Wie auch in anderen frühen Werken übt Albee in dem Stück gnadenlos Kritik am „American Way of Life“, an der Hohlheit gesellschaftlicher Konventionen und moralischer Fassade. Seine Protagonisten George und Martha, ironisch nach dem Vorzeigepräsidenten George Washington und seiner Frau benannt, liefern sich auf Kosten eines anderen Paares ein hasserfülltes und doch seltsam vertrautes Ehegefecht. Liz Taylor und Richard Burton konnten bei der Verfilmung auf Erfahrungen aus ihrer eigenen turbulenten Beziehung zurückgreifen. Albee provozierte und kommentierte die Welt mit beißendem, hinterlistigem Humor.

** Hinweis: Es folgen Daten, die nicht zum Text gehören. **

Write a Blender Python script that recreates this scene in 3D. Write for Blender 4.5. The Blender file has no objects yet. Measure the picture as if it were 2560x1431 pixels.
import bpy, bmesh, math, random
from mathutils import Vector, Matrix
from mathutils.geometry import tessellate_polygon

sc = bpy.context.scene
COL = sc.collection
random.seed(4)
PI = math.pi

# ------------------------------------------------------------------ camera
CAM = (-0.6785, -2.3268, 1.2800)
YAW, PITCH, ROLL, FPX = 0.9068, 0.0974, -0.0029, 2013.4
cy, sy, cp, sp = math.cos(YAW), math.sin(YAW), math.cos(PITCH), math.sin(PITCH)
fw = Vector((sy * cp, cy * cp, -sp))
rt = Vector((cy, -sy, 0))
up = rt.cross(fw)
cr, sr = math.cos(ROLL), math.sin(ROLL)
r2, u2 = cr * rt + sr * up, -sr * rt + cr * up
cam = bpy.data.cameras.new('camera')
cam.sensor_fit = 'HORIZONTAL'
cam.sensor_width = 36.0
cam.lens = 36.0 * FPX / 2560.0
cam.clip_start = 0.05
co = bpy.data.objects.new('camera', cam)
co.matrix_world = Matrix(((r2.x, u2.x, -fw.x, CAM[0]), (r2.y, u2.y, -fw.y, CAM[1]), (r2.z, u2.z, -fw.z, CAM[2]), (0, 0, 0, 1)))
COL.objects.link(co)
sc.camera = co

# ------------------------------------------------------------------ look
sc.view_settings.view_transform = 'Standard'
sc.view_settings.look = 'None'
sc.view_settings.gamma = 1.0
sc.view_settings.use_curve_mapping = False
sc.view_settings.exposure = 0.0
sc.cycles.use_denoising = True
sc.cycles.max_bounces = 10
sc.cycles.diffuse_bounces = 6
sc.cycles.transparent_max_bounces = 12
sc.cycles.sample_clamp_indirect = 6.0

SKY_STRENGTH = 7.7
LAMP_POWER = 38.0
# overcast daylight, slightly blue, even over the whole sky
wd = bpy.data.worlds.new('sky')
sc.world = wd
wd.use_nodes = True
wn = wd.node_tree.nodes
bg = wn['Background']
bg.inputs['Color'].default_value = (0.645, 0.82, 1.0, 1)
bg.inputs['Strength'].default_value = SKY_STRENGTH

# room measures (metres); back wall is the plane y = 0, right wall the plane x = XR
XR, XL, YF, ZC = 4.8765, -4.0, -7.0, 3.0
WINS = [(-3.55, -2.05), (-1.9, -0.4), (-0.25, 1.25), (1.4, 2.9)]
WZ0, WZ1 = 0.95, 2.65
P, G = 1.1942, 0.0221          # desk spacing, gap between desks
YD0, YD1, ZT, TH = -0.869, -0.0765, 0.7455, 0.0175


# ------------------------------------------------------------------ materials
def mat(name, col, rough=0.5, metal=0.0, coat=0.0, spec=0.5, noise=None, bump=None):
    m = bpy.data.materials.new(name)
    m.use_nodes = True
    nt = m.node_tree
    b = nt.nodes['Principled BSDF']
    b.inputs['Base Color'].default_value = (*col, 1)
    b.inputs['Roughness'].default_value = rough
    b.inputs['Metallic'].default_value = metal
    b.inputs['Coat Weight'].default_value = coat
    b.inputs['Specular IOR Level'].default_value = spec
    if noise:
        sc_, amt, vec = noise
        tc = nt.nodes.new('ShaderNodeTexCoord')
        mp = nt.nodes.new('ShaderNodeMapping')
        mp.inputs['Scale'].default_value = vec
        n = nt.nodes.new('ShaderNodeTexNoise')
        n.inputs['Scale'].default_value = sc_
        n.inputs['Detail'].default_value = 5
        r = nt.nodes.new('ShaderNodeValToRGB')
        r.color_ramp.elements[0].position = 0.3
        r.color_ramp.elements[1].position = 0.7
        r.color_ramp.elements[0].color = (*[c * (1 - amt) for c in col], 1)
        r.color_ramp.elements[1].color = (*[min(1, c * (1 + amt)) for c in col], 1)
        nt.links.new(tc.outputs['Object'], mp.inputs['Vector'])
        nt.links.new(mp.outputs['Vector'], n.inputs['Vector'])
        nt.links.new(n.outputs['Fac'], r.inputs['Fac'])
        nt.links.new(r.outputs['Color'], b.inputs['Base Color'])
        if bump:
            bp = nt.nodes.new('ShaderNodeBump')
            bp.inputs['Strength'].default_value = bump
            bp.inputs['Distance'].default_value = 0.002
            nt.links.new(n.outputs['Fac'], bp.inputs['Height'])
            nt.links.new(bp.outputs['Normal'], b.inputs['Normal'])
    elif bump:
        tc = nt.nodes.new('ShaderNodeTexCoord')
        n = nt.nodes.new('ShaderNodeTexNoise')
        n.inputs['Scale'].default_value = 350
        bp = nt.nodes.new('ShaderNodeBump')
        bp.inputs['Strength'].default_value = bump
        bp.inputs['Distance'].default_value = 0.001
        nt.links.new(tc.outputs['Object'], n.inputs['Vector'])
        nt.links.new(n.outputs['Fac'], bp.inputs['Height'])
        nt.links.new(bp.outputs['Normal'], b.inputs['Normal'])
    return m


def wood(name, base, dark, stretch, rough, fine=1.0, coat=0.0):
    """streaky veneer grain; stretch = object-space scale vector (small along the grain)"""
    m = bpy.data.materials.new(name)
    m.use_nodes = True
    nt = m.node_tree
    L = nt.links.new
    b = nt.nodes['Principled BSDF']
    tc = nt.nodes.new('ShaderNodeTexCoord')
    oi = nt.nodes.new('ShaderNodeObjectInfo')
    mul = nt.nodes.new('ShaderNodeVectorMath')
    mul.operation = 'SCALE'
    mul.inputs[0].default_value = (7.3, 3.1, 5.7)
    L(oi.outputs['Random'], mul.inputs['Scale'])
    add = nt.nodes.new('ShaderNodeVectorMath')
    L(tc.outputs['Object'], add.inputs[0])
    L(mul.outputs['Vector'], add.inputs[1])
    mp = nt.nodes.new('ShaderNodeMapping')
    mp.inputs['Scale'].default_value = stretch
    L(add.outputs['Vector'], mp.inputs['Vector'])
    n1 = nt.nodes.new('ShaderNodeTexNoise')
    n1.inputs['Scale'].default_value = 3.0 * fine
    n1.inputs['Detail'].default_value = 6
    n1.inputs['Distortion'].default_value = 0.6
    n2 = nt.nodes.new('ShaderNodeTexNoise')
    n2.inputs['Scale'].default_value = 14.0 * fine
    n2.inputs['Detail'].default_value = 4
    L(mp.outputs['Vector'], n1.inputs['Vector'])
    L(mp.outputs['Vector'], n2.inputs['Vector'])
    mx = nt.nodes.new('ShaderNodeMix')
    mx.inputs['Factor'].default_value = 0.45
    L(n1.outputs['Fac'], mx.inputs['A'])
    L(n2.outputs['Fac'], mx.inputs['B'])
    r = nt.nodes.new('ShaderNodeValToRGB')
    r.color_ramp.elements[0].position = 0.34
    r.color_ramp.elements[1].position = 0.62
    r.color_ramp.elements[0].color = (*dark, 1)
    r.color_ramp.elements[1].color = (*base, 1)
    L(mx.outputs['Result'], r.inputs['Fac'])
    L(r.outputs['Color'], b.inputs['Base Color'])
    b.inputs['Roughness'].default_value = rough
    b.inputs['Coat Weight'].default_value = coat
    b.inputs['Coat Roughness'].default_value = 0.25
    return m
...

Den Pulitzer-Preis, der Albee für „Virginia Wolf“ nach einem Eklat in der Jury knapp verwehrt blieb, gewann er dann gleich dreimal: für die Dramen „Empfindliches Gleichgewicht“ (1966), „See-Eskapade“ (1974) und „Three Tall Women“ (1991). In rund 30 Stücken brachte er düstere Geheimnisse von Besserverdienern ans Licht, die unter einer Fassade modernen Lebens an ihren Selbstzweifeln nagen. Er habe die „Fähigkeit für Sadismus und Gewalt in der amerikanischen Gesellschaft, die Flüssigkeit der menschlichen Identität, die gefährliche Unvernunft sexueller Anziehungskraft und stets die unumstößliche Gegenwart des Todes“ beschreiben, kommentierte die „New York Times“ einmal.